▶ _REQUIREMENT_
In your copy, leave out the pictures; write out all the data exactly.

▶ _DATASET EXTRACT_

-.-.-

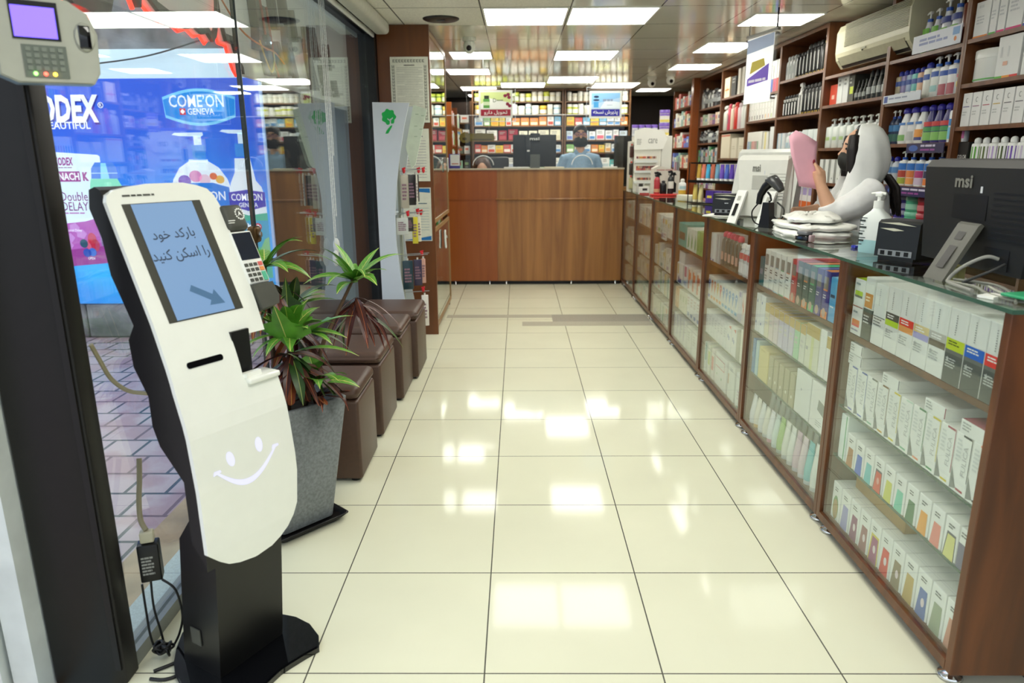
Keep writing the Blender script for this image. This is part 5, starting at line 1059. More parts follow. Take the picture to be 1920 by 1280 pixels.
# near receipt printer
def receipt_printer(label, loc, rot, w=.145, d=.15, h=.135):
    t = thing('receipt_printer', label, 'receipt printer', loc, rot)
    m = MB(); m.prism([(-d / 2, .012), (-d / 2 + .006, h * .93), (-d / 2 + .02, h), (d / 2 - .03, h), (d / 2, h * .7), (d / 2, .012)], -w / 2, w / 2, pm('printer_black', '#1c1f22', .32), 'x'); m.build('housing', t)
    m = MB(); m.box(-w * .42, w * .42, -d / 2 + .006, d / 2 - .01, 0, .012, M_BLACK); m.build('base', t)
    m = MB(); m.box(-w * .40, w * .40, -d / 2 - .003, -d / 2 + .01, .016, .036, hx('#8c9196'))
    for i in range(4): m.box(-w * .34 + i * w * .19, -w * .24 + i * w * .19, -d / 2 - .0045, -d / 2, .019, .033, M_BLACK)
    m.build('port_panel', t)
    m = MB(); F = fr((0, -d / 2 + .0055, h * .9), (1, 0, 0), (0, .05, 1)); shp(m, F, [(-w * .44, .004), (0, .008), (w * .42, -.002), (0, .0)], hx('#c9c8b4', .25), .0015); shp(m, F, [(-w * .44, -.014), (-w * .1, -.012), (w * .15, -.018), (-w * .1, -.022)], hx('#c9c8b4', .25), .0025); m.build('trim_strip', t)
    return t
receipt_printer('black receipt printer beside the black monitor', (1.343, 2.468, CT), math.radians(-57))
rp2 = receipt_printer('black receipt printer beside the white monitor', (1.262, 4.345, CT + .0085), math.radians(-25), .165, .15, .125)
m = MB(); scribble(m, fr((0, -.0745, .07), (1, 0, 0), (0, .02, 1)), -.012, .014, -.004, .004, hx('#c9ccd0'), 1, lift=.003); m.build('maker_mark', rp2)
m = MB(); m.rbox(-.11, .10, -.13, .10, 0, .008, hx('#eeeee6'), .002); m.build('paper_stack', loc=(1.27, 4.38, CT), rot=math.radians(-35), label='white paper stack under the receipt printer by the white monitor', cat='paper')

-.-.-

▶ _EXERCISE OUTPUT_
Keep writing the Blender script for this image. This is part 5, starting at line 1059. More parts follow. Take the picture to be 1920 by 1280 pixels.
# near receipt printer
def receipt_printer(label, loc, rot, w=.145, d=.15, h=.135):
    t = thing('receipt_printer', label, 'receipt printer', loc, rot)
    m = MB(); m.prism([(-d / 2, .012), (-d / 2 + .006, h * .93), (-d / 2 + .02, h), (d / 2 - .03, h), (d / 2, h * .7), (d / 2, .012)], -w / 2, w / 2, pm('printer_black', '#1c1f22', .32), 'x'); m.build('housing', t)
    m = MB(); m.box(-w * .42, w * .42, -d / 2 + .006, d / 2 - .01, 0, .012, M_BLACK); m.build('base', t)
    m = MB(); m.box(-w * .40, w * .40, -d / 2 - .003, -d / 2 + .01, .016, .036, hx('#8c9196'))
    for i in range(4): m.box(-w * .34 + i * w * .19, -w * .24 + i * w * .19, -d / 2 - .0045, -d / 2, .019, .033, M_BLACK)
    m.build('port_panel', t)
    m = MB(); F = fr((0, -d / 2 + .0055, h * .9), (1, 0, 0), (0, .05, 1)); shp(m, F, [(-w * .44, .004), (0, .008), (w * .42, -.002), (0, .0)], hx('#c9c8b4', .25), .0015); shp(m, F, [(-w * .44, -.014), (-w * .1, -.012), (w * .15, -.018), (-w * .1, -.022)], hx('#c9c8b4', .25), .0025); m.build('trim_strip', t)
    return t
receipt_printer('black receipt printer beside the black monitor', (1.343, 2.468, CT), math.radians(-57))
rp2 = receipt_printer('black receipt printer beside the white monitor', (1.262, 4.345, CT + .0085), math.radians(-25), .165, .15, .125)
m = MB(); scribble(m, fr((0, -.0745, .07), (1, 0, 0), (0, .02, 1)), -.012, .014, -.004, .004, hx('#c9ccd0'), 1, lift=.003); m.build('maker_mark', rp2)
m = MB(); m.rbox(-.11, .10, -.13, .10, 0, .008, hx('#eeeee6'), .002); m.build('paper_stack', loc=(1.27, 4.38, CT), rot=math.radians(-35), label='white paper stack under the receipt printer by the white monitor', cat='paper')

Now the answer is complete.